We saw some unusual looking pine trees that I have seen in Hawaii that were used as Christmas trees.  If we turned the other direction, we could see the mountains that run along the center of the Mainland.  We then drove along the sea promenade and saw many resorts and upscale hotels, restaurants, and shops.  The tour brought us back to city center, where we got off and on foot, went shopping.

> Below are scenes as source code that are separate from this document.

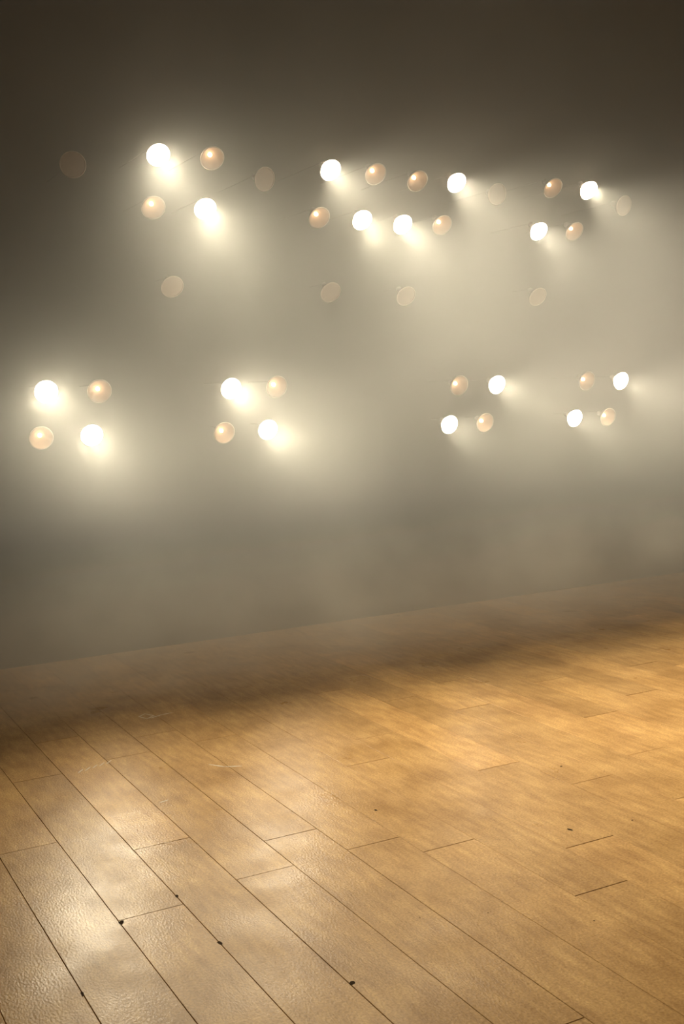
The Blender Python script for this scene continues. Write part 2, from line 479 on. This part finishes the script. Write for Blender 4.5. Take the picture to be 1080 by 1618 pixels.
LAMPS = [
 # cluster at the upper left
 ((2.0985, 5.9089, 2.7746), 'lit', 'glowing white stage lamp, higher of the two lit in the upper left cluster'),
 ((2.4007, 5.9080, 2.7760), 'dim', 'dim peach stage lamp right of the highest glowing lamp in the upper left cluster'),
 ((2.1085, 6.0626, 2.5286), 'dim', 'dim peach stage lamp directly below the highest glowing lamp in the upper left cluster'),
 ((2.4066, 6.0597, 2.5332), 'lit', 'glowing white stage lamp, lower of the two lit in the upper left cluster'),
 # eight lamps at the upper middle
 ((3.1240, 5.9214, 2.7546), 'lit', 'glowing white stage lamp at left end of the top row of the eight-lamp cluster'),
 ((3.4192, 5.9245, 2.7496), 'dim', 'dim stage lamp second from left in the top row of the eight-lamp cluster'),
 ((3.1170, 6.0726, 2.5125), 'dim', 'dim stage lamp at left end of the bottom row of the eight-lamp cluster'),
 ((3.4045, 6.0752, 2.5084), 'lit', 'glowing white stage lamp second from left in bottom row of the eight-lamp cluster'),
 ((3.7114, 5.9385, 2.7272), 'dim', 'dim stage lamp third from left in the top row of the eight-lamp cluster'),
 ((3.9888, 5.9370, 2.7296), 'lit', 'glowing white stage lamp at right end of top row of the eight-lamp cluster'),
 ((3.6896, 6.0846, 2.4934), 'lit', 'glowing white stage lamp third from left in bottom row of the eight-lamp cluster'),
 ((3.9699, 6.0815, 2.4984), 'dim', 'dim stage lamp at right end of the bottom row of the eight-lamp cluster'),
 # cluster at the upper right
 ((4.7157, 5.9344, 2.7337), 'dim', 'dim peach stage lamp, higher of the two dim in the upper right cluster'),
 ((5.0083, 5.9356, 2.7318), 'lit', 'glowing white stage lamp, higher of the two lit in the upper right cluster'),
 ((4.7199, 6.0905, 2.4840), 'lit', 'glowing white stage lamp, lower of the two lit in the upper right cluster'),
 ((5.0069, 6.0855, 2.4920), 'dim', 'dim peach stage lamp, lower of the two dim in the upper right cluster'),
 # lower row, first cluster from the left
 ((1.5005, 6.1912, 1.5614), 'lit', 'big glowing white lamp, higher of two lit in lower cluster at the left edge'),
 ((1.7909, 6.1951, 1.5552), 'dim', 'dim peach lamp, higher of two dim in lower cluster at the left edge'),
 ((1.4943, 6.3468, 1.3124), 'dim', 'dim peach lamp, lower of two dim in lower cluster at the left edge'),
 ((1.7765, 6.3472, 1.3118), 'lit', 'glowing white lamp, lower of two lit in lower cluster at the left edge'),
 # lower row, second cluster
 ((2.5686, 6.2021, 1.5440), 'lit', 'glowing white lamp, higher of two lit in second lower cluster from the left'),
 ((2.8581, 6.2010, 1.5458), 'dim', 'dim peach lamp, higher of two dim in second lower cluster from the left'),
 ((2.5775, 6.3636, 1.2855), 'dim', 'dim peach lamp, lower of two dim in second lower cluster from the left'),
 ((2.8603, 6.3605, 1.2905), 'lit', 'glowing white lamp, lower of two lit in second lower cluster from the left'),
 # lower row, third cluster
 ((4.1570, 6.2212, 1.5135), 'dim', 'dim lamp, higher of two dim in third lower cluster from the left'),
 ((4.4573, 6.2244, 1.5084), 'lit', 'glowing white lamp, higher of two lit in third lower cluster from the left'),
 ((4.1800, 6.3802, 1.2591), 'lit', 'glowing white lamp, lower of two lit in third lower cluster from the left'),
 ((4.4634, 6.3805, 1.2585), 'dim', 'dim lamp, lower of two dim in third lower cluster from the left'),
 # lower row, fourth cluster
 ((5.2081, 6.2226, 1.5112), 'dim', 'small dim lamp, higher of two dim in lower cluster at the right edge'),
 ((5.5174, 6.2282, 1.5023), 'lit', 'small glowing white lamp, higher of two lit in lower cluster at right edge'),
 ((5.2296, 6.3832, 1.2542), 'lit', 'small glowing white lamp, lower of two lit in lower cluster at right edge'),
 ((5.5297, 6.3859, 1.2499), 'dim', 'small dim lamp, lower of two dim in lower cluster at the right edge'),
]
GROUP = {'lit': 'glowing lit stage lamps', 'dim': 'dimmed stage lamps', 'dead': 'unlit stage lamps faint in the haze'}
for p, st, lab in LAMPS:
    lamp(p, st, lab, GROUP[st], -0.08 if p[0] < 2.5 else 0.0, TILT_UPPER if p[2] > 2 else TILT)
UNLIT = [
 ((1.6520, 5.9502, 2.7085), -0.30, 0.25, 'faint unlit round lamp in dark haze left of the upper left cluster'),
 ((2.7291, 5.9603, 2.6922), 0.20, TILT, 'faint unlit lamp between upper left cluster and eight-lamp cluster'),
 ((2.2822, 6.3098, 2.1329), 0.0, 0.55, 'faint unlit lamp well below the upper left cluster of four'),
 ((3.3047, 6.3250, 2.1087), 0.0, 0.55, 'faint unlit lamp below left half of the eight-lamp cluster'),
 ((3.8492, 6.3370, 2.0894), 0.0, 0.55, 'faint unlit lamp below right half of the eight-lamp cluster'),
 ((4.3074, 5.9670, 2.6816), 0.0, TILT, 'barely visible unlit lamp between eight-lamp cluster and upper right cluster'),
 ((5.3409, 5.9826, 2.6566), 0.1, TILT, 'barely visible unlit lamp right of the upper right cluster'),
 ((4.8890, 6.3366, 2.0901), 0.0, 0.55, 'faint unlit lamp well below the upper right cluster of four'),
]
for p, pan, tilt, lab in UNLIT:
    lamp(p, 'dead', lab, GROUP['dead'], pan, tilt)

# ------------------------------------------------------------------ camera
cam_d = bpy.data.cameras.new('camera')
cam = bpy.data.objects.new('camera', cam_d)
COL.objects.link(cam)
r_ = Vector((0.8826325766733483, -0.4685218444595299, -0.03803966165998648))
u_ = Vector((0.08210741258309198, 0.07398602144350679, 0.993873453428489))
f_ = Vector((0.4628370203363988, 0.8803484252812639, -0.10377158913172185))
cam.matrix_world = Matrix(((r_.x, u_.x, -f_.x, 0), (r_.y, u_.y, -f_.y, 0), (r_.z, u_.z, -f_.z, H), (0, 0, 0, 1)))
cam_d.sensor_fit = 'VERTICAL'
cam_d.sensor_height = 36.0
cam_d.lens = 1815.85 / 1618 * 36.0
cam_d.clip_start = 0.05
cam_d.clip_end = 60
scene.camera = cam
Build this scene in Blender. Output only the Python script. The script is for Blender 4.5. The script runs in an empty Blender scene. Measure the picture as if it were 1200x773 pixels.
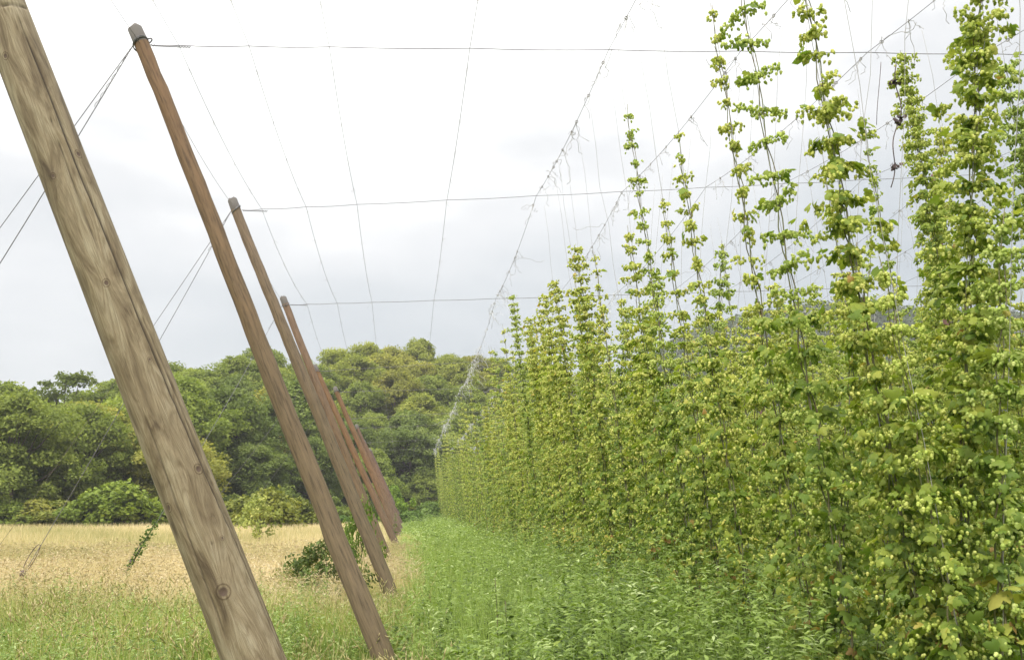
import bpy, math, random
import numpy as np
from mathutils import Matrix, Vector

rng = np.random.default_rng(7)
random.seed(7)
sc = bpy.context.scene
col = bpy.data.collections.new('hop_garden')
sc.collection.children.link(col)

# ------------------------------------------------------------------ helpers
def props(o, label=None, cat=None, group=None, kind=None):
    if label: o['label'] = label
    if cat: o['category'] = cat
    if group: o['group'] = group
    if kind: o['kind'] = kind
    return o

def empty(name, loc, label=None, cat=None, group=None, rz=0.0):
    o = bpy.data.objects.new(name, None)
    o.empty_display_size = 0.2
    o.location = loc
    o.rotation_euler = (0, 0, rz)
    col.objects.link(o)
    return props(o, label, cat, group)

def mesh_data(name, V, T, mat, attrs=None, smooth=False, vattrs=None):
    V = np.asarray(V, dtype=np.float32); T = np.asarray(T, dtype=np.int32)
    me = bpy.data.meshes.new(name)
    me.vertices.add(len(V)); me.vertices.foreach_set('co', V.ravel())
    n = T.shape[1]
    me.loops.add(T.size); me.loops.foreach_set('vertex_index', T.ravel())
    me.polygons.add(len(T))
    me.polygons.foreach_set('loop_start', np.arange(0, T.size, n, dtype=np.int32))
    me.polygons.foreach_set('loop_total', np.full(len(T), n, dtype=np.int32))
    if smooth:
        me.polygons.foreach_set('use_smooth', np.ones(len(T), dtype=bool))
    for k, a in (attrs or {}).items():
        at = me.attributes.new(k, 'FLOAT', 'FACE'); at.data.foreach_set('value', np.asarray(a, dtype=np.float32))
    for k, a in (vattrs or {}).items():
        at = me.attributes.new(k, 'FLOAT', 'POINT'); at.data.foreach_set('value', np.asarray(a, dtype=np.float32))
    if mat: me.materials.append(mat)
    me.update()
    return me

def link(name, me, parent=None, mw=None):
    o = bpy.data.objects.new(name, me)
    col.objects.link(o)
    if parent: o.parent = parent
    if mw is not None: o.matrix_local = mw
    return o

class Acc:
    """collects batches of triangles with a per-face tone"""
    def __init__(s): s.V = []; s.T = []; s.A = []; s.n = 0
    def add(s, V, T, a=0.5):
        V = np.asarray(V, dtype=np.float32).reshape(-1, 3); T = np.asarray(T, dtype=np.int64)
        s.V.append(V); s.T.append(T + s.n); s.n += len(V)
        a = np.asarray(a, dtype=np.float32)
        s.A.append(np.broadcast_to(a, (len(T),)) if a.ndim == 0 else a)
    def scatter(s, tmpl, pos, M, scale, tone):
        tv, tt = tmpl
        pos = np.asarray(pos); N = len(pos)
        if N == 0: return
        scale = np.asarray(scale)
        if scale.ndim == 1: scale = scale[:, None]
        sv = tv[None] * scale[:, None, :]                   # N,n,3
        W = np.einsum('nij,nkj->nki', M, sv) + pos[:, None, :]
        F = tt[None] + (np.arange(N) * len(tv))[:, None, None]
        s.add(W.reshape(-1, 3), F.reshape(-1, 3), np.repeat(np.broadcast_to(tone, (N,)), len(tt)))
    def mesh(s, name, mat, smooth=False):
        if not s.V: return mesh_data(name, np.zeros((3, 3)), [[0, 1, 2]], mat)
        return mesh_data(name, np.concatenate(s.V), np.concatenate(s.T), mat, {'tone': np.concatenate(s.A)}, smooth)

def nrm(v): return v / np.maximum(np.linalg.norm(v, axis=-1, keepdims=True), 1e-9)

def frames(d, up):
    """matrices whose y column is d and whose z column is as near up as can be"""
    d = nrm(d); x = nrm(np.cross(d, up)); z = np.cross(x, d)
    return np.stack([x, d, z], axis=-1)

def tube(pts, rad, sides=6, closed=True):
    pts = np.asarray(pts, dtype=float); n = len(pts)
    rad = np.broadcast_to(np.asarray(rad, dtype=float), (n,))
    tan = nrm(np.gradient(pts, axis=0))
    ref = np.array([0., 0, 1]) if abs(tan[:, 2]).mean() < .8 else np.array([1., 0, 0])
    a = nrm(np.cross(tan, ref)); b = np.cross(tan, a)
    ph = np.linspace(0, 2 * math.pi, sides, endpoint=False)
    V = pts[:, None] + rad[:, None, None] * (np.cos(ph)[None, :, None] * a[:, None] + np.sin(ph)[None, :, None] * b[:, None])
    V = V.reshape(-1, 3); T = []
    for i in range(n - 1):
        for j in range(sides):
            p, q = i * sides + j, i * sides + (j + 1) % sides
            T += [[p, q, q + sides], [p, q + sides, p + sides]]
    if closed:
        V = np.vstack([V, pts[:1], pts[-1:]])
        c0, c1 = len(V) - 2, len(V) - 1
        for j in range(sides):
            T += [[c0, (j + 1) % sides, j], [c1, (n - 1) * sides + j, (n - 1) * sides + (j + 1) % sides]]
    return V, np.array(T)

# ------------------------------------------------------------------ materials
def new_mat(name):
    m = bpy.data.materials.new(name); m.use_nodes = True
    nt = m.node_tree; nt.nodes.clear()
    return m, nt, nt.nodes, nt.links

def ramp(N, stops, interp='LINEAR'):
    r = N.new('ShaderNodeValToRGB'); cr = r.color_ramp; cr.interpolation = interp
    while len(cr.elements) < len(stops): cr.elements.new(0.5)
    for e, (p, c) in zip(cr.elements, stops):
        e.position = p; e.color = (*c, 1)
    return r

def leaf_mat(name, stops, trans=0.3, rough=0.5, objcol=False, spec=0.35, tcol=(1.25, 1.3, 0.6)):
    m, nt, N, L = new_mat(name)
    out = N.new('ShaderNodeOutputMaterial')
    at = N.new('ShaderNodeAttribute'); at.attribute_name = 'tone'
    geo = N.new('ShaderNodeNewGeometry')
    mx = N.new('ShaderNodeMath'); mx.operation = 'MULTIPLY_ADD'
    sub = N.new('ShaderNodeMath'); sub.operation = 'SUBTRACT'
    L.new(geo.outputs['Random Per Island'], sub.inputs[0]); sub.inputs[1].default_value = 0.5
    L.new(sub.outputs[0], mx.inputs[0]); mx.inputs[1].default_value = 0.22
    L.new(at.outputs['Fac'], mx.inputs[2])
    r = ramp(N, stops); L.new(mx.outputs[0], r.inputs[0])
    c = r.outputs[0]
    if objcol:
        oi = N.new('ShaderNodeObjectInfo')
        mm = N.new('ShaderNodeMix'); mm.data_type = 'RGBA'; mm.blend_type = 'MULTIPLY'; mm.inputs[0].default_value = 1
        L.new(c, mm.inputs[6]); L.new(oi.outputs['Color'], mm.inputs[7]); c = mm.outputs[2]
    p = N.new('ShaderNodeBsdfPrincipled')
    L.new(c, p.inputs['Base Color']); p.inputs['Roughness'].default_value = rough
    p.inputs['Specular IOR Level'].default_value = spec
    t = N.new('ShaderNodeBsdfTranslucent')
    tm = N.new('ShaderNodeMix'); tm.data_type = 'RGBA'; tm.blend_type = 'MULTIPLY'; tm.inputs[0].default_value = 1
    L.new(c, tm.inputs[6]); tm.inputs[7].default_value = (*tcol, 1)
    L.new(tm.outputs[2], t.inputs['Color'])
    mix = N.new('ShaderNodeMixShader'); mix.inputs[0].default_value = trans
    L.new(p.outputs[0], mix.inputs[1]); L.new(t.outputs[0], mix.inputs[2])
    L.new(mix.outputs[0], out.inputs[0])
    return m

def plain_mat(name, c0, c1, scale=8, rough=0.7, metal=0.0, bump=0.0, stretch=(1, 1, 1)):
    m, nt, N, L = new_mat(name)
    out = N.new('ShaderNodeOutputMaterial'); p = N.new('ShaderNodeBsdfPrincipled')
    tc = N.new('ShaderNodeTexCoord'); mp = N.new('ShaderNodeMapping'); mp.inputs['Scale'].default_value = stretch
    L.new(tc.outputs['Object'], mp.inputs[0])
    nz = N.new('ShaderNodeTexNoise'); nz.inputs['Scale'].default_value = scale; nz.inputs['Detail'].default_value = 6
    L.new(mp.outputs[0], nz.inputs['Vector'])
    r = ramp(N, [(0.3, c0), (0.7, c1)]); L.new(nz.outputs[0], r.inputs[0]); L.new(r.outputs[0], p.inputs['Base Color'])
    p.inputs['Roughness'].default_value = rough; p.inputs['Metallic'].default_value = metal
    if bump:
        b = N.new('ShaderNodeBump'); b.inputs['Strength'].default_value = bump; b.inputs['Distance'].default_value = 0.02
        L.new(nz.outputs[0], b.inputs['Height']); L.new(b.outputs[0], p.inputs['Normal'])
    L.new(p.outputs[0], out.inputs[0])
    return m

HOP_LEAF = leaf_mat('hop_leaf', [(0.0, (.065, .120, .022)), (0.35, (.155, .235, .040)), (0.6, (.285, .350, .065)),
                                 (0.82, (.41, .43, .09)), (0.93, (.52, .45, .12)), (1.0, (.38, .24, .09))], trans=0.40, spec=.2, objcol=True)
HOP_CONE = leaf_mat('hop_cone', [(0.0, (.38, .46, .09)), (0.5, (.50, .57, .14)), (1.0, (.70, .71, .26))], trans=0.3, spec=.15, objcol=True, rough=.6)
HOP_STEM = plain_mat('hop_stem', (.16, .11, .06), (.14, .18, .06), 12)
WEED_LEAF = leaf_mat('weed_leaf', [(0.0, (.065, .105, .020)), (0.35, (.190, .275, .055)), (0.7, (.31, .405, .105)), (1.0, (.52, .60, .30))], trans=.35, rough=.5, spec=.3)
GRASS_GREEN = leaf_mat('green_grass', [(0.0, (.13, .20, .045)), (0.4, (.29, .36, .09)), (0.7, (.46, .47, .18)), (1.0, (.66, .55, .33))], trans=.35, spec=.15)
GRASS_DRY = leaf_mat('dry_grass', [(0.0, (.32, .33, .12)), (0.3, (.56, .50, .25)), (0.6, (.78, .66, .40)), (1.0, (.93, .83, .60))], trans=.3, spec=.1, rough=.6, tcol=(1.05, 1, .8))
TREE_LEAF = leaf_mat('tree_foliage', [(0.0, (.098, .125, .038)), (0.45, (.168, .200, .055)), (0.8, (.225, .250, .070)), (1.0, (.27, .29, .09))], trans=.36, spec=.06, rough=.75, objcol=True)
BARK = plain_mat('bark', (.05, .04, .03), (.14, .11, .085), 3, .9, bump=.5, stretch=(1, 1, .3))
STEEL = plain_mat('galvanised_steel', (.16, .165, .17), (.34, .345, .36), 6, .5, .5)
STEEL_DARK = plain_mat('weathered_steel', (.12, .115, .12), (.24, .23, .23), 10, .55, .5)
STRING = plain_mat('pale_string', (.26, .25, .24), (.42, .40, .37), 5, .8)
TAPE = plain_mat('bleached_string', (.42, .42, .42), (.68, .68, .68), 5, .7)
WITHER = plain_mat('withered_stem', (.045, .03, .035), (.12, .08, .07), 9, .8)
EARTH = plain_mat('earth', (.07, .05, .03), (.14, .10, .06), 4, .95, bump=.4)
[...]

Shopping here is quite expensive for electronics.  There was a video/music/electronics store and Michael went in looking for a VGA adapter for my iPad.  He found it, but it cost double what we pay at home and decided not to buy it here.  The city was very clean and there was a lot of road work being done.  Just like any other big city.  The women wore loose fitting dresses in bright colors and bold patterns.  I found a tie-dyed pale green and pink dress for my souvenir, which I plan on wearing to dinner tonight (we have to host again).  I’ve gone native!



We all had had enough of shopping and it was starting to get warm, so we walked back to the ship.  It was easy to find because anywhere you went in city center, you could see the ship docked at the foot of town, right across the street from the Casino/Supermarket.  That’s right – a combination I have never seen before. 

We were back on board by 11:30am.  Since our suite was being cleaned, we went up to deck 10 to the observation lounge and saw the plaque exchanging ceremony with city leaders and the captain.  This was not very exciting like on Lifou.  No dancing, chanting or drum banging, just short little speeches.  The captain did get an air kiss from Miss New Caledonia – it’s good to be the Captain! 

1 comment:

  1. Boy, was I surprised to see the Capital Record building in town..... Haha. Beautiful city. I'll bet it costs a fortune to get a car there. Phew. Is there a Starbucks there???